The Cost Advantage of Tape

 

In my previous blog posts, I talked about the advantages of data tape in terms of reliability and capacity and how tape plays a crucial role in supporting active archive systems. While these factors are key considerations in the merits of leveraging tape for tier 3 storage, cost effectiveness is a major factor that favors tape as well.

Leading analysts project that organizations will need to grow their data storage capacity dramatically in the coming years as a result of the explosion of unstructured file data, regulatory compliance and the need to keep data for longer periods in active archive mode. The numbers vary, but the consensus is around 50% data growth annually (there’s no recession in data creation!) Yet, IT budgets are barely increasing, so close attention is being paid to storage-related investments that can consume significant portions of CAPEX budgets. With OPEX budgets multiplying acquisition costs by several factors, it becomes clear that storing all data on disk drives is cost prohibitive from both an acquisition and an operations point of view.

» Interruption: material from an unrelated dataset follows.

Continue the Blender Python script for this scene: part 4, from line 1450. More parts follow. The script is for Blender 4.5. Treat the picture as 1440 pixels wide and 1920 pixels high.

In addition, the price of electricity to power and cool disk storage continues to climb, and some areas of the power grid are already over taxed, creating the problem of simply supplying the needed power to data centers.

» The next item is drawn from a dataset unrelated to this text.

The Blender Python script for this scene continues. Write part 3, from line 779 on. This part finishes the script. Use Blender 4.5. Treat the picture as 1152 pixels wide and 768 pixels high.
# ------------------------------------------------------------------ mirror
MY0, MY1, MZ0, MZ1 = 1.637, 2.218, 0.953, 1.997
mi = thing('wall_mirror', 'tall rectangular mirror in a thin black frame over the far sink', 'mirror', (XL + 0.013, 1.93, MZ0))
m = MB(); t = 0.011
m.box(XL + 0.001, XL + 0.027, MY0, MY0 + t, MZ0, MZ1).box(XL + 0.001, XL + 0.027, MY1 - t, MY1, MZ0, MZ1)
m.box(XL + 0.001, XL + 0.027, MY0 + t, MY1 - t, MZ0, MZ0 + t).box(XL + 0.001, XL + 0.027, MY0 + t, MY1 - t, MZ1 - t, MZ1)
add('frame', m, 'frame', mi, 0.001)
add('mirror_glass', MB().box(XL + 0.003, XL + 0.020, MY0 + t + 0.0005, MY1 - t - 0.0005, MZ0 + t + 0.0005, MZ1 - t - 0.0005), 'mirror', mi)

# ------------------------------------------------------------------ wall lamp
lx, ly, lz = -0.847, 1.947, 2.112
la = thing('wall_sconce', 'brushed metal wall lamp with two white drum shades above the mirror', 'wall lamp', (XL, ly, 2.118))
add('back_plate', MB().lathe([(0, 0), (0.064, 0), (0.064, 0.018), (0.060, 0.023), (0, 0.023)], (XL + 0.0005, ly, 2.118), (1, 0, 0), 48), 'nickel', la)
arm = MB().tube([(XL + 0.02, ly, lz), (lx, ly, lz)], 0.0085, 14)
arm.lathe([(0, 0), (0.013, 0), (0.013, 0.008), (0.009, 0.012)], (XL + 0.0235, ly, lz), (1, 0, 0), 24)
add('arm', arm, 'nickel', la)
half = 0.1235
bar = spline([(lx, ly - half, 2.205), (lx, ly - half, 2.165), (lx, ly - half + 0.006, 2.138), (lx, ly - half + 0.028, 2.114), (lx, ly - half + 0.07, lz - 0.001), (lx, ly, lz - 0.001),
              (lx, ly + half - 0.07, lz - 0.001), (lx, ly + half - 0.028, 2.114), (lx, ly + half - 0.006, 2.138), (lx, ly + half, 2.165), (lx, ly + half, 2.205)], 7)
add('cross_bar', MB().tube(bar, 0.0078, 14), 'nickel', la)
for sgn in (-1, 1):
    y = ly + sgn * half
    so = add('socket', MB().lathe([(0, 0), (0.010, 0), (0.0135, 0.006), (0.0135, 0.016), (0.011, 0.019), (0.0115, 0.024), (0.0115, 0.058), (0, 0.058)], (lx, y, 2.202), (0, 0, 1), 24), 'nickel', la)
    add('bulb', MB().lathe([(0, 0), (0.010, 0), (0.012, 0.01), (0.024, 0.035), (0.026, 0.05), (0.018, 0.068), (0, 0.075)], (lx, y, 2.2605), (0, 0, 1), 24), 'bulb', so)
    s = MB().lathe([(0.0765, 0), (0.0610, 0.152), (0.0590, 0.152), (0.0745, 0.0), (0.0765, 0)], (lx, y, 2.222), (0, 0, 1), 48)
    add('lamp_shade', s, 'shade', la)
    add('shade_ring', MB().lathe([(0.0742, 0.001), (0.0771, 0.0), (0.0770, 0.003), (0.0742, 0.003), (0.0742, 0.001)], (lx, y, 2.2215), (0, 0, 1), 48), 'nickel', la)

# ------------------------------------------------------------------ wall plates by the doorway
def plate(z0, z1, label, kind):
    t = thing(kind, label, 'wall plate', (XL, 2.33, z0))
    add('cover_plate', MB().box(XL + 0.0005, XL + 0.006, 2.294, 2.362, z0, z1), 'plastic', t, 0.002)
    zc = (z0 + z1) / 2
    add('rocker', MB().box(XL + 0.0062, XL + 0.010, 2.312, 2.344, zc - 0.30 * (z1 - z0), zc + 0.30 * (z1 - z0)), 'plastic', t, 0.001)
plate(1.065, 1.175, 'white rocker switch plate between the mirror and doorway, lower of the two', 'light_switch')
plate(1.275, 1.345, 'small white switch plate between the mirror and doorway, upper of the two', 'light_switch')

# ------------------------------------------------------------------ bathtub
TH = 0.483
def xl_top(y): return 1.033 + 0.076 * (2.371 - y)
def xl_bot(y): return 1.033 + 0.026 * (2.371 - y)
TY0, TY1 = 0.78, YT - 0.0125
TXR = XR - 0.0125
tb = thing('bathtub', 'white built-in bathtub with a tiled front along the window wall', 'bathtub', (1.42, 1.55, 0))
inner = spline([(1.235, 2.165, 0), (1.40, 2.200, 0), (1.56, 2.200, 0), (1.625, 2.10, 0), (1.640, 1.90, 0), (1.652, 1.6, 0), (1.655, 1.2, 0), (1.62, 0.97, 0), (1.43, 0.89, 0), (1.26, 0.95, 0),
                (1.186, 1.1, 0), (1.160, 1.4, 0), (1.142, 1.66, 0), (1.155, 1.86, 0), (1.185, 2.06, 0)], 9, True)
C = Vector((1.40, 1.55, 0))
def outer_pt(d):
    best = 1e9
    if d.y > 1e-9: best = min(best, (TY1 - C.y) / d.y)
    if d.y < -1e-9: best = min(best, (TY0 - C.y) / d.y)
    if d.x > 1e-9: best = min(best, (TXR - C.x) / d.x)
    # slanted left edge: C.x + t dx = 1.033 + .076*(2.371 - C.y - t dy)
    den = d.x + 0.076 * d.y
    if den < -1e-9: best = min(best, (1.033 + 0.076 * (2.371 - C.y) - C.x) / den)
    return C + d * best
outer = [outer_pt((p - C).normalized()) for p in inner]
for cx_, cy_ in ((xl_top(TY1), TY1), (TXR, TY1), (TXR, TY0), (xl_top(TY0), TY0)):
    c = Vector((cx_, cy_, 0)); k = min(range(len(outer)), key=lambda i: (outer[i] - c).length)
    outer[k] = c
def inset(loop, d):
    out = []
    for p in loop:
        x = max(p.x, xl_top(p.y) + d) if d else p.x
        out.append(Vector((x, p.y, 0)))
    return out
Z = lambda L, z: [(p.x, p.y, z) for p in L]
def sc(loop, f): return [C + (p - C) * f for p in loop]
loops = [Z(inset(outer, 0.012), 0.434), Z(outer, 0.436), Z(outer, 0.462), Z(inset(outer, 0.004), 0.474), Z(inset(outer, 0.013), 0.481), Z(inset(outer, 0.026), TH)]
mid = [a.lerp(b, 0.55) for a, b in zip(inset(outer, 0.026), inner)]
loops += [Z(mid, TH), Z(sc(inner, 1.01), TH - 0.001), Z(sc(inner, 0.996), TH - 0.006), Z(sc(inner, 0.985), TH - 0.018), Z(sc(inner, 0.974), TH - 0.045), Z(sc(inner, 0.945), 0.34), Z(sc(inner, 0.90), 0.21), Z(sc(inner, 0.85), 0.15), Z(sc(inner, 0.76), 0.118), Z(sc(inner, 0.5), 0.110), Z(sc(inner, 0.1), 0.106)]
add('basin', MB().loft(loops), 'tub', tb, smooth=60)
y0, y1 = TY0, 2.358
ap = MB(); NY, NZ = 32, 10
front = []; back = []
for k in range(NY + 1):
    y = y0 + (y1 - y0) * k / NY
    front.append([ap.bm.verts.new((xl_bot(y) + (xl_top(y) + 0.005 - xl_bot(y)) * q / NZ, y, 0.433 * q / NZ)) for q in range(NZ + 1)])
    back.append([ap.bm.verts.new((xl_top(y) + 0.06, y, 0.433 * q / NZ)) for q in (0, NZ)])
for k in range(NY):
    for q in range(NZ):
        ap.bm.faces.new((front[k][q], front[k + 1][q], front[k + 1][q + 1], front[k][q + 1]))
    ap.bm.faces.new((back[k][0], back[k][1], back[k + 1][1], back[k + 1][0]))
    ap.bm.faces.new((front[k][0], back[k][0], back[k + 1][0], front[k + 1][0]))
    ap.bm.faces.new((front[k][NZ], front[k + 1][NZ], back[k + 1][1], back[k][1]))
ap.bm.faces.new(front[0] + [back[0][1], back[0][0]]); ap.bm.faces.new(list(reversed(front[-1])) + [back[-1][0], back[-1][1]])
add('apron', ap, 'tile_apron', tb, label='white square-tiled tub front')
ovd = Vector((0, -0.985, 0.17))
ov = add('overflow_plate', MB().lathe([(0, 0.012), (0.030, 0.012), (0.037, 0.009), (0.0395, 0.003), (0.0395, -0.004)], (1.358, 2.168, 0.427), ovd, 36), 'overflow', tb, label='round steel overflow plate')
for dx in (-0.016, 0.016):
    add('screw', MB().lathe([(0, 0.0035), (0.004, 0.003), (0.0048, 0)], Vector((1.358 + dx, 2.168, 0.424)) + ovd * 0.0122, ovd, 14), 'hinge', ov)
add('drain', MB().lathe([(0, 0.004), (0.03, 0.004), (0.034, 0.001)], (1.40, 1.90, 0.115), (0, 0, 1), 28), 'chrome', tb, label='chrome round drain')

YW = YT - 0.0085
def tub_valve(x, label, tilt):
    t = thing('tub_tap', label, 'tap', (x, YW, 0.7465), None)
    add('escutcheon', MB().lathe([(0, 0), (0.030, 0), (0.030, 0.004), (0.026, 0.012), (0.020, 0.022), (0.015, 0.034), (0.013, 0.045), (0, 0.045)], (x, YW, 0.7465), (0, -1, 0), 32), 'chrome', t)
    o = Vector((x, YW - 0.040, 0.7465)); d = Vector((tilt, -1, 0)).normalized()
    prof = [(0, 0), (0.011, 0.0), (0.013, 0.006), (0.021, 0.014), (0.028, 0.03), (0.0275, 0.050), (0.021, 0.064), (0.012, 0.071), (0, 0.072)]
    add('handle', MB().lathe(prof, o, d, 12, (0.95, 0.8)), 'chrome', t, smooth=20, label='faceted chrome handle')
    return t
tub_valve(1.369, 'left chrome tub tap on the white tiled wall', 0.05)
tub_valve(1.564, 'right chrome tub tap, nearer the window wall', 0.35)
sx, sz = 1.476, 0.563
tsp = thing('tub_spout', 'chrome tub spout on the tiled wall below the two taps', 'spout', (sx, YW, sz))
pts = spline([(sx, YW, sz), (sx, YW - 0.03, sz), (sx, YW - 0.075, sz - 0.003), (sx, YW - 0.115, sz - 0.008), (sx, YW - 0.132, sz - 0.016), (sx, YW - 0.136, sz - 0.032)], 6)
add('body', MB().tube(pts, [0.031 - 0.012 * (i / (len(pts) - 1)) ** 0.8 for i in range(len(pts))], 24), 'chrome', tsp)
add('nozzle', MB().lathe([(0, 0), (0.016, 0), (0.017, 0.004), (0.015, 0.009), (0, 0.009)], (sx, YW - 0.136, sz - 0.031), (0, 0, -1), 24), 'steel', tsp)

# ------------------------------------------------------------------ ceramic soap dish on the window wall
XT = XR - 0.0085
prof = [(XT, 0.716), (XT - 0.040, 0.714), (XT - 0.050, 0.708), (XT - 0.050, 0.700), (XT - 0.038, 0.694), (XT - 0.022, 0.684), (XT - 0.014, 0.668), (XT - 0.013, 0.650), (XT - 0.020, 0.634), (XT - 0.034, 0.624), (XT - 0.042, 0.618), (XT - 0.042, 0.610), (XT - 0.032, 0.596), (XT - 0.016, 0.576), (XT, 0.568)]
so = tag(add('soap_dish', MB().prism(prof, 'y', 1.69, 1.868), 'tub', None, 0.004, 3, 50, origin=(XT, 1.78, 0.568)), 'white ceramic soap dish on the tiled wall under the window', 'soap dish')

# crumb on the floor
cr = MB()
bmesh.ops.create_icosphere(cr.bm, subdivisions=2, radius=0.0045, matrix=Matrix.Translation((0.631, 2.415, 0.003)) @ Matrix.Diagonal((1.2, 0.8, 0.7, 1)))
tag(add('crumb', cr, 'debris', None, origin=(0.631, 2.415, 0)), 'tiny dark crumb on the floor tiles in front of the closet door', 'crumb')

TCO studies from leading analysts show tape systems cost less than disk. The Enterprise Strategy Group reported a 2-4X cost advantage in backup applications using LTO-5 compared to disk with de-duplication.

For long term archiving, The Clipper Group did a detailed TCO study and reported a 15X cost advantage for LTO-5 tape vs. disk in an archiving application over a 12-year period.

In yet another recent TCO study done by the Information Storage Industry Consortium, disk system acquisition prices turn out to be 9X more than the equivalent tape system for 500TB of storage over a five-year period.

When it comes to power consumption, tape is far greener than disk and this is where the real cost savings are to be found. The TCO study from The Clipper Group shows that disk consumes at least 238X more power than tape as data on tape consumes little or no energy, and tape does not require the significant energy associated with cooling spinning disks. In fact, Clipper showed that the cost of powering the disk solution over the 12-year period is the same as the cost of an entire tape solution including hardware, media and power!

Undoubtedly flash and disk technologies play a critical role in active archive systems for certain data applications, for example where rapid access time is important. But once again, studies show that anywhere from 60 to 90% of data is rarely accessed after 30 days. So it makes sense to move data from more expensive tiers of storage to the more cost-effective tape tier. And with active archive systems, the data remains accessible. Data storage that is efficient and always available – it’s the best of both worlds!